Grave Yard, Inishdaff Island, Co. Mayo
Co. Mayo |
Burial Grounds
Inishdaff is one of those small islands off the Mayo coast that the wider world has largely forgotten, yet someone, at some point, considered it worth burying their dead there.
A graveyard on an island of this scale raises quiet questions: who lived here, who was brought across the water to rest here, and when did the last burial take place? Island graveyards in the west of Ireland often outlasted the communities that created them, continuing to receive the dead long after permanent habitation had ceased, sometimes because a particular patch of ground had accumulated enough sanctity, or enough family connections, that people felt bound to return.
Unfortunately, the documentary record for this particular site is, at present, very thin.
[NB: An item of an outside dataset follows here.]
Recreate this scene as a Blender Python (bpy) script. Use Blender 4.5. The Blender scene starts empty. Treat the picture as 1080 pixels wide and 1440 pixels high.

What can be said with confidence is that the graveyard exists as a recognised archaeological monument in County Mayo, on an island whose name, Inishdaff, likely derives from the Irish, possibly relating to a personal name or a descriptive term for the island's character. Beyond that, the specifics, its age, the tradition it belongs to, whether it is associated with an early Christian site or a later post-medieval community, remain undocumented in any source currently available. That absence is itself a kind of information. It suggests a place that has slipped between the larger narratives, surviving physically on a small patch of Atlantic island ground while its human story waits to be pieced together.